▶ _What is expected_:
Filter the records below down to lines containing "Blender".

▶ _Information provided_:
* Start *

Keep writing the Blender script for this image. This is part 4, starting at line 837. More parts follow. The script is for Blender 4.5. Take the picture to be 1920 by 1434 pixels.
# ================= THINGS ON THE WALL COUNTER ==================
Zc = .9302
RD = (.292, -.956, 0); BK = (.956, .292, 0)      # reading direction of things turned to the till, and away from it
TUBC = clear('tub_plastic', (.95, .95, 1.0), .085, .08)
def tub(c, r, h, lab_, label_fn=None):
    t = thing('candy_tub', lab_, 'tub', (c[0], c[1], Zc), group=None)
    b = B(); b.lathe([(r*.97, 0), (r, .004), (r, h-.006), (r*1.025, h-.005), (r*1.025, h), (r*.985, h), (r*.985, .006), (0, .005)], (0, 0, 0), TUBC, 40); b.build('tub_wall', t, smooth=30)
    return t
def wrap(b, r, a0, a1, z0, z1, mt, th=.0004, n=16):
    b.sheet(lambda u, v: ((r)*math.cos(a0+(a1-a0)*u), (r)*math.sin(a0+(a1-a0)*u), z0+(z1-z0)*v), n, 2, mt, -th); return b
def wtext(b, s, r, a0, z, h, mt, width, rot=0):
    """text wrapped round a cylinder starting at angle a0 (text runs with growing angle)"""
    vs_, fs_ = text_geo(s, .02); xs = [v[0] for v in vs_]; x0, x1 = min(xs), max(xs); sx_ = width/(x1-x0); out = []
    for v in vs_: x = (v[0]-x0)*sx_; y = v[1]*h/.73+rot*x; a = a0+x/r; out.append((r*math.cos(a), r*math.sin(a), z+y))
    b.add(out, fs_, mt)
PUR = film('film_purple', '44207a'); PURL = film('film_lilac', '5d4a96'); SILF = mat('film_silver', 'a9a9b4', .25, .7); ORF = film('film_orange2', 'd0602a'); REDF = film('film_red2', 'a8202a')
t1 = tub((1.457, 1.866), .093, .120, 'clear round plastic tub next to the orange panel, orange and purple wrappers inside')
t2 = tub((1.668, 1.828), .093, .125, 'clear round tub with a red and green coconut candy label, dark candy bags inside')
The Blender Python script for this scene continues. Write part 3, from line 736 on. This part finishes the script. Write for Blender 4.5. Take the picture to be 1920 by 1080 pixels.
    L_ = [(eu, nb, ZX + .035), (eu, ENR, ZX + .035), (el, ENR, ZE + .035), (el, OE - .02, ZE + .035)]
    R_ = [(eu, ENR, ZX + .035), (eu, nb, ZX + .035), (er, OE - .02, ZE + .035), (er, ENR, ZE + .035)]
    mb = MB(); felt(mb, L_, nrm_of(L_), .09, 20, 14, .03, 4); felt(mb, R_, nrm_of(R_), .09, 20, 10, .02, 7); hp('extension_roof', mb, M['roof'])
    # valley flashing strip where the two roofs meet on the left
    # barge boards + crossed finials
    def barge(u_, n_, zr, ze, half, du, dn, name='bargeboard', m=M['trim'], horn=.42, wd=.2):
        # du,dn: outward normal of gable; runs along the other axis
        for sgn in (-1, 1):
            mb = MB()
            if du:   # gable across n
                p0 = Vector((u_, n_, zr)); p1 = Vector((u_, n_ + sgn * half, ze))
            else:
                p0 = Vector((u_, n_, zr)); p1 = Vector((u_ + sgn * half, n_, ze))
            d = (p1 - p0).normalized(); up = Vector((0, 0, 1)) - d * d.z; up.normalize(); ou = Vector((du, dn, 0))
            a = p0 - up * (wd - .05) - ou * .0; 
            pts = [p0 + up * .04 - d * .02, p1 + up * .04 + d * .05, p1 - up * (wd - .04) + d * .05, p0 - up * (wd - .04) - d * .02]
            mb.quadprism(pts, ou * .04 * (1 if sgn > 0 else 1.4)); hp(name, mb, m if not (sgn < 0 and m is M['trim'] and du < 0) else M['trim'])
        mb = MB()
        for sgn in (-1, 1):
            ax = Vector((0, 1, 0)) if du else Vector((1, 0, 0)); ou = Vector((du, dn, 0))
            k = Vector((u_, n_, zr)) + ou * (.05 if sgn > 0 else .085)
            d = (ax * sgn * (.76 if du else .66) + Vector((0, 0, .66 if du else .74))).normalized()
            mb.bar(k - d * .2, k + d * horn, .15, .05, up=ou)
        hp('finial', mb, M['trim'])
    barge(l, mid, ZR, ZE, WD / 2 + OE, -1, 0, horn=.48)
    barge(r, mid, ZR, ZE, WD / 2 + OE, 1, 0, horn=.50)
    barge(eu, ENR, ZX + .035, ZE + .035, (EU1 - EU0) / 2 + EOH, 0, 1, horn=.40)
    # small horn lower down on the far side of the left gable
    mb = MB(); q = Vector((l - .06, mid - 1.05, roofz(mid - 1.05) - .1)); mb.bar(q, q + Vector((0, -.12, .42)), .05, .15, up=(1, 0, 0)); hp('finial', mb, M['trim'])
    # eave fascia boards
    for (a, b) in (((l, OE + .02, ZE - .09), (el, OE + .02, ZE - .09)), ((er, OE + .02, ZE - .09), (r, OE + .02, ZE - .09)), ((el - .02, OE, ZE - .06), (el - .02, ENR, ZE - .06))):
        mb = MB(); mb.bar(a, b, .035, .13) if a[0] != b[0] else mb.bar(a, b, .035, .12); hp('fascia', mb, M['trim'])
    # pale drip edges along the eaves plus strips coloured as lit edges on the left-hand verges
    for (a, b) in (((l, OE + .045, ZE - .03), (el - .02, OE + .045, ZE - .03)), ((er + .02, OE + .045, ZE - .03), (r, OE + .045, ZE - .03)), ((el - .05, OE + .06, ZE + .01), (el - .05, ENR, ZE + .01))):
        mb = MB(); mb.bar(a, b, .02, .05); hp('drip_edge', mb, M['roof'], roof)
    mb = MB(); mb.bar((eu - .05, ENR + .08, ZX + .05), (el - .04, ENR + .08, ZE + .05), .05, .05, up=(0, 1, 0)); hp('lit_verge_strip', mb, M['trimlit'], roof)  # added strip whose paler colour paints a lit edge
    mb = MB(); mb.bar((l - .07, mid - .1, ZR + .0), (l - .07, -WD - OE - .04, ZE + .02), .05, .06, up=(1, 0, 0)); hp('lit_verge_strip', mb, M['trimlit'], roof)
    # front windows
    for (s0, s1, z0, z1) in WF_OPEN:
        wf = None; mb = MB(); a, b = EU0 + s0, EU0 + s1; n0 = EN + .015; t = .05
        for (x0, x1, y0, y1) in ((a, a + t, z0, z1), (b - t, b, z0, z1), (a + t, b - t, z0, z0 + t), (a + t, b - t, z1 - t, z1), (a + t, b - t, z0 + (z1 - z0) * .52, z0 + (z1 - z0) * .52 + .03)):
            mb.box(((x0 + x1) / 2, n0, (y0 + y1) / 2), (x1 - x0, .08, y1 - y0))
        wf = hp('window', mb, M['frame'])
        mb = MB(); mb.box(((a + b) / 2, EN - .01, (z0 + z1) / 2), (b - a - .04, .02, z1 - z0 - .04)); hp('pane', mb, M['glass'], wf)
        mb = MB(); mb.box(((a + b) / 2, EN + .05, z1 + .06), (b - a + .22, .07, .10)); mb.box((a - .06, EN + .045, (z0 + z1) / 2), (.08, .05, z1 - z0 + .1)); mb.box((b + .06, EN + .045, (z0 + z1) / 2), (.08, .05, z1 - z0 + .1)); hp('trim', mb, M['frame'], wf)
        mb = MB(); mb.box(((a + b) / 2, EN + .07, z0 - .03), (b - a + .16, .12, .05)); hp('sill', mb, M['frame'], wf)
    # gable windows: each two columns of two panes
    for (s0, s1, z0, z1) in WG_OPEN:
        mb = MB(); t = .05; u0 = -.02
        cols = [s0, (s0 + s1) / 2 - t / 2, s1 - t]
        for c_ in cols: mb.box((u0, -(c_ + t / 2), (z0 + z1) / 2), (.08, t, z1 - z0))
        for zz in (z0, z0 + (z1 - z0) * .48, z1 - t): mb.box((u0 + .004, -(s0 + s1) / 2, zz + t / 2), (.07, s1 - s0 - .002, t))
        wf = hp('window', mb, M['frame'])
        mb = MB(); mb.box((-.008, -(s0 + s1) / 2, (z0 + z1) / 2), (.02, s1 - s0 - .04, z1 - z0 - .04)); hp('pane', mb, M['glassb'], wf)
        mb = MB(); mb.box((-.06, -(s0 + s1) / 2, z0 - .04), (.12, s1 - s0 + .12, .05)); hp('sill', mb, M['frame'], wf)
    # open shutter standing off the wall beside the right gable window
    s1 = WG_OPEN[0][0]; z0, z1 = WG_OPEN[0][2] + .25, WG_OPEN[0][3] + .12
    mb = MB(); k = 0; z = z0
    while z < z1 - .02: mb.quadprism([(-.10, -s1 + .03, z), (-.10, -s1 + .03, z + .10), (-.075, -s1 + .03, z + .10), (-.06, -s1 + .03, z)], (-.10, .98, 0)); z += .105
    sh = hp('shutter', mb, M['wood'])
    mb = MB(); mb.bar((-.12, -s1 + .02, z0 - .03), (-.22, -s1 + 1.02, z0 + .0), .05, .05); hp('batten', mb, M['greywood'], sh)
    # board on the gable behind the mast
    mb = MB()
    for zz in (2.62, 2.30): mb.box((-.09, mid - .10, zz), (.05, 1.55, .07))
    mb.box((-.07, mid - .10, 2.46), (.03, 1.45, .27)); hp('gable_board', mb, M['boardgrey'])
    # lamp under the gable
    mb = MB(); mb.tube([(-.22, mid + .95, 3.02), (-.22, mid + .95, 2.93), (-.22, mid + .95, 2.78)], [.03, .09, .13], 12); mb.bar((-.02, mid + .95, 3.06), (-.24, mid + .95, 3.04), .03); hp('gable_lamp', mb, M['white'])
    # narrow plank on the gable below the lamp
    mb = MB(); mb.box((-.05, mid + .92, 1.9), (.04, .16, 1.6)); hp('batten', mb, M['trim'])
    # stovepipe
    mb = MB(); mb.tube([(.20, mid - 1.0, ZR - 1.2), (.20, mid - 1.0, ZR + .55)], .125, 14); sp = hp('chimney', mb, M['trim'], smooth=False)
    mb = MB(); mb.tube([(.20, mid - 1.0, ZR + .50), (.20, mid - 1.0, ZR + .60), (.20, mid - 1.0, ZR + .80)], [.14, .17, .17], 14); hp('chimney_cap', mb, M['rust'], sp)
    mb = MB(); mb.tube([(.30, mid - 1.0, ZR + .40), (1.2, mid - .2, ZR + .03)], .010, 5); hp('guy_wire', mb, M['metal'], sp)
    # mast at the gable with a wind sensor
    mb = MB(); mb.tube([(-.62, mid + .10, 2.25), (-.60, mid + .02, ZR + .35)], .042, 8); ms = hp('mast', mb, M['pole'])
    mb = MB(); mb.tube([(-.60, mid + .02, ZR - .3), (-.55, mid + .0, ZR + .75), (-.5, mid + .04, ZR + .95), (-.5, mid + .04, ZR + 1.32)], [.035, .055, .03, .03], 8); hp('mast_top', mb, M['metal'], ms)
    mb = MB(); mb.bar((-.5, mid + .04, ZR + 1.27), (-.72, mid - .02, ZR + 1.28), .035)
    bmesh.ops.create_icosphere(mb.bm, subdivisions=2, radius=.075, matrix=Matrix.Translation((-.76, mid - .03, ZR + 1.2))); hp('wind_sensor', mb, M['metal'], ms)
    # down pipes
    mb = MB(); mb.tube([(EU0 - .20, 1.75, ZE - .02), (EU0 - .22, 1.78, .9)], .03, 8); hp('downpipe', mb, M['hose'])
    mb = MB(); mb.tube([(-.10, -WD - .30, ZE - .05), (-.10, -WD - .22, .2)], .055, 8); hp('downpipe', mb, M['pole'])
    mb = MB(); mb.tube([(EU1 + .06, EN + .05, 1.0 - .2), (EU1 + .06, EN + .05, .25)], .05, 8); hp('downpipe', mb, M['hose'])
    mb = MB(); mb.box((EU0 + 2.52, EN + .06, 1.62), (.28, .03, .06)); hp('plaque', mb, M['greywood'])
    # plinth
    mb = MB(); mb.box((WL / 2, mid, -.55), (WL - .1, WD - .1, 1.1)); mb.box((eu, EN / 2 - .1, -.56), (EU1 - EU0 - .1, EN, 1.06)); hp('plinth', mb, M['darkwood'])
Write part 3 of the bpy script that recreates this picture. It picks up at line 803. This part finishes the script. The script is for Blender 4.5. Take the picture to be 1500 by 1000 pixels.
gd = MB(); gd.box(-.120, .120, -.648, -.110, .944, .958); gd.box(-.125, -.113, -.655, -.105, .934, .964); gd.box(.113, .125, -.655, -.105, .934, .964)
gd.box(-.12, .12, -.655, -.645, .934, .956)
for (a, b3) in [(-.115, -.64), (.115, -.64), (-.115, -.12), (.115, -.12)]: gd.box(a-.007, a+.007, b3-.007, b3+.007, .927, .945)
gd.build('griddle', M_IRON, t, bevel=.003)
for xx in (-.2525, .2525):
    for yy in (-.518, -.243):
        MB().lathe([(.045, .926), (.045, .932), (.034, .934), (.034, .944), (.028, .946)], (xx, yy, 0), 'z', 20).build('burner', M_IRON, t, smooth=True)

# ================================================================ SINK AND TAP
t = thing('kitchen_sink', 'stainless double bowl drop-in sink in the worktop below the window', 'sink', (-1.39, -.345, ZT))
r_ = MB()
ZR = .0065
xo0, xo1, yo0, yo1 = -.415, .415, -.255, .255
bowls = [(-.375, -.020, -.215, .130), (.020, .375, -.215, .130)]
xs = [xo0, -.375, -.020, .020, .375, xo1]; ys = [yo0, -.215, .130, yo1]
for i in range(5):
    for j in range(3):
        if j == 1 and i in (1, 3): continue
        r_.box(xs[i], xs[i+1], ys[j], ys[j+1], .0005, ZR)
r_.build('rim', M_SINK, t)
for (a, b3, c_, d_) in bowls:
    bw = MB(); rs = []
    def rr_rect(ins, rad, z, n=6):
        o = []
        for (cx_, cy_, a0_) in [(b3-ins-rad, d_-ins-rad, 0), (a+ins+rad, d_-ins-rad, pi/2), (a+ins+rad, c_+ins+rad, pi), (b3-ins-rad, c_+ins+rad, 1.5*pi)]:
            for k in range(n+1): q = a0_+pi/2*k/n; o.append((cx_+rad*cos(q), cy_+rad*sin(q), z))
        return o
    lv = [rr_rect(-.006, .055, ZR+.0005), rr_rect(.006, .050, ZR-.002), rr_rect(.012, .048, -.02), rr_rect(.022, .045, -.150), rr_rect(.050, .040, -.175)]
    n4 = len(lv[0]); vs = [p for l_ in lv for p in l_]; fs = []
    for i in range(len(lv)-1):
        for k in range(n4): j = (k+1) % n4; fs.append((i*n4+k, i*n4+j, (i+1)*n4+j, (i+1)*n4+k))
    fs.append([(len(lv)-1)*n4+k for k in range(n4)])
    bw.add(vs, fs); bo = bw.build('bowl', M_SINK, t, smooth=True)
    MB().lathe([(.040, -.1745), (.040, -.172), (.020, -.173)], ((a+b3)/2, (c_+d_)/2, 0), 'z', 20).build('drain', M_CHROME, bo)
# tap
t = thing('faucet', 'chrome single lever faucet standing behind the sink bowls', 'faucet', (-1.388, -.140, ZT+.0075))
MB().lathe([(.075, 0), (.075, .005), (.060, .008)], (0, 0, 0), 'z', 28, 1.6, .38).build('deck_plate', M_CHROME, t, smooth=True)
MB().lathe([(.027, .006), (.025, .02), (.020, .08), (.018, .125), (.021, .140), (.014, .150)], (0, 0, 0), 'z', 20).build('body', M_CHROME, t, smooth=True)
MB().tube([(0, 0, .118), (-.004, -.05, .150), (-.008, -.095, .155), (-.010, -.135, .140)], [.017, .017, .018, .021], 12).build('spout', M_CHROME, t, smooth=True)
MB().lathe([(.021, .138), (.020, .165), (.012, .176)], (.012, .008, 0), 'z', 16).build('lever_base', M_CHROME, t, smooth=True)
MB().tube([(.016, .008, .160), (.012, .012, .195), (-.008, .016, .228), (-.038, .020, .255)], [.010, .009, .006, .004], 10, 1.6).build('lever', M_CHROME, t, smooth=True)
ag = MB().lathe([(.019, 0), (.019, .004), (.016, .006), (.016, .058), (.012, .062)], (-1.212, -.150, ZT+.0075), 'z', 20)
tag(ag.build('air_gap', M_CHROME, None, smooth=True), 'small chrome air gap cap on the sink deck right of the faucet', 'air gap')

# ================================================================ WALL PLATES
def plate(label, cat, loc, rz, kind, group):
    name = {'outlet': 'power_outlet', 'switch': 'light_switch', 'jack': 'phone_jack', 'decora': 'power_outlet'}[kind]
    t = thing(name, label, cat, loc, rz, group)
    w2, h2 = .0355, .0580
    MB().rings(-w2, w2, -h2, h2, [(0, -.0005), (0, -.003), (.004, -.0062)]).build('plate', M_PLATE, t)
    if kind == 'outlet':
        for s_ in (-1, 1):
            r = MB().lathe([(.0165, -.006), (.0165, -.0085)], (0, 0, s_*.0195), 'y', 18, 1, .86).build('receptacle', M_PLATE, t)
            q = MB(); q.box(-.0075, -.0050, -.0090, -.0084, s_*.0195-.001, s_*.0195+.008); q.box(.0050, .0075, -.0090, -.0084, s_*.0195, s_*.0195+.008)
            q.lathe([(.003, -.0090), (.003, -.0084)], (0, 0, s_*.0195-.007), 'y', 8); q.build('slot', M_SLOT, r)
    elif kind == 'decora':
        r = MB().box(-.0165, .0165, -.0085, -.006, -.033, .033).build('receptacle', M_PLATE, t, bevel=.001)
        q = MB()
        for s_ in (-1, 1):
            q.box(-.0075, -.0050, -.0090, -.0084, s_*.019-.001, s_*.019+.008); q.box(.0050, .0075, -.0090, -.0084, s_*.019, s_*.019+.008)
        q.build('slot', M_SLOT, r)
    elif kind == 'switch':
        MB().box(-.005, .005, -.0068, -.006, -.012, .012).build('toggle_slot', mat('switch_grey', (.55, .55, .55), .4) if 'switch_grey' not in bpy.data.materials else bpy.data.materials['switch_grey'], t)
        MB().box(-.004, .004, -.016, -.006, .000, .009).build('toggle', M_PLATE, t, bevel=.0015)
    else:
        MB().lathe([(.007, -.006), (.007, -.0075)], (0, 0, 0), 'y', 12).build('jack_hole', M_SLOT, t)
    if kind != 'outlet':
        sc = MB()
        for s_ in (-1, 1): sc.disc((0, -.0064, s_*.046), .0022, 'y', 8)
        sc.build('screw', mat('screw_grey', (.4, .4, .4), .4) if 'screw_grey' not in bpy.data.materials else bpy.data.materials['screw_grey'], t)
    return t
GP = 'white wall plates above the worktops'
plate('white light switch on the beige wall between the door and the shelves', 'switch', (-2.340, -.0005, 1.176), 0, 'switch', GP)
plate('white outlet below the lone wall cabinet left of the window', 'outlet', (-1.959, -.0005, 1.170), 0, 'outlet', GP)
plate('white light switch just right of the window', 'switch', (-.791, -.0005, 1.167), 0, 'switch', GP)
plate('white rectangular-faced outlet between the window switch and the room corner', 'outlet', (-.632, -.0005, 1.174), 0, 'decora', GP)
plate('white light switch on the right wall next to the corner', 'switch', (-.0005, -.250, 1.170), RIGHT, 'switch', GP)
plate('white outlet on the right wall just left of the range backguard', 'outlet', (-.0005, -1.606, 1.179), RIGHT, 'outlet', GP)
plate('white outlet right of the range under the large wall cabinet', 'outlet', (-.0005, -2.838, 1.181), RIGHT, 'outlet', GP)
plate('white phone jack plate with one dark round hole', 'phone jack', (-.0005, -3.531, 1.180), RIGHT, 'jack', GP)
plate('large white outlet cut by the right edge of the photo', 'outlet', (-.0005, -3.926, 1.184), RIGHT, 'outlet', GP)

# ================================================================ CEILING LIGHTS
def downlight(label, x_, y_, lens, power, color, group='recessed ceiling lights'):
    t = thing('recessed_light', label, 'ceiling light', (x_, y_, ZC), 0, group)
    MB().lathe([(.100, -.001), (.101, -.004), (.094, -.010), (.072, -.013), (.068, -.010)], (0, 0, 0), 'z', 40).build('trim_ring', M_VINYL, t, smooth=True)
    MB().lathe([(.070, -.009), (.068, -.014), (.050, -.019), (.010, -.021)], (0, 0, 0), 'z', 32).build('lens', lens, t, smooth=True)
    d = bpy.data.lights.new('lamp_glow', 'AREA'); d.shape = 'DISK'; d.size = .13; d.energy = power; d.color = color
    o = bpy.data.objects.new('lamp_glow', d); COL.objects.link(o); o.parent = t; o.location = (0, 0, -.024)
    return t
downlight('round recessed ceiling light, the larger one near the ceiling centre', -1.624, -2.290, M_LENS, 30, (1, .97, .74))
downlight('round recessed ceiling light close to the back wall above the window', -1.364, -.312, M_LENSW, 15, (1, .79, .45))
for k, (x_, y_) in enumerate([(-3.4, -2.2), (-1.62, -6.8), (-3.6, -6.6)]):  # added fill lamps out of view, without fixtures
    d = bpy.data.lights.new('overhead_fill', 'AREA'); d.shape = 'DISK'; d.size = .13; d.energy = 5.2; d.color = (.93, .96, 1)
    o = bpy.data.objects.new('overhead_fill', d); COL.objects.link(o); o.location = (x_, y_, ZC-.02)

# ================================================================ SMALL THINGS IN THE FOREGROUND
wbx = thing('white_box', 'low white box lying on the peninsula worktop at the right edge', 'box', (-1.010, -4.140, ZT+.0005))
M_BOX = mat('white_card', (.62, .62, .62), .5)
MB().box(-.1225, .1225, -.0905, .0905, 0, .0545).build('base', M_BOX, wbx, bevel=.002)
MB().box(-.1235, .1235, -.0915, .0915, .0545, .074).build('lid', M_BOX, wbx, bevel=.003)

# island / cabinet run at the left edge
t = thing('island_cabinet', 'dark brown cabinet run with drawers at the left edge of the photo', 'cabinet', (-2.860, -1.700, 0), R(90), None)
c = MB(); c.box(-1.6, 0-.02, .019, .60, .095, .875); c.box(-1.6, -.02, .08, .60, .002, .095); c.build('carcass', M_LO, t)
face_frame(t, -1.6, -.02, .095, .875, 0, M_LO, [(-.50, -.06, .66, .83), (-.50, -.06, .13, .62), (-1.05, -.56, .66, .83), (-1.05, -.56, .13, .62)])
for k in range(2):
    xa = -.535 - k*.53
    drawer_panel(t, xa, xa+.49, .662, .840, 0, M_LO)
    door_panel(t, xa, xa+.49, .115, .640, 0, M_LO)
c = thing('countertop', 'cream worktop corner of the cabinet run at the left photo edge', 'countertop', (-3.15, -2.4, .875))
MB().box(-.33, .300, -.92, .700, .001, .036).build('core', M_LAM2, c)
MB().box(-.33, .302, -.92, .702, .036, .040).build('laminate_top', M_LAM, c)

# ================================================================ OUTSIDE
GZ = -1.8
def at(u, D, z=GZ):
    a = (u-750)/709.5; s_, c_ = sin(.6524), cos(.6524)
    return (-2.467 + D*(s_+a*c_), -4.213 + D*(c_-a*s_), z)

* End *

▶ _Solution for this task_:
Keep writing the Blender script for this image. This is part 4, starting at line 837. More parts follow. The script is for Blender 4.5. Take the picture to be 1920 by 1434 pixels.
The Blender Python script for this scene continues. Write part 3, from line 736 on. This part finishes the script. Write for Blender 4.5. Take the picture to be 1920 by 1080 pixels.
Write part 3 of the bpy script that recreates this picture. It picks up at line 803. This part finishes the script. The script is for Blender 4.5. Take the picture to be 1500 by 1000 pixels.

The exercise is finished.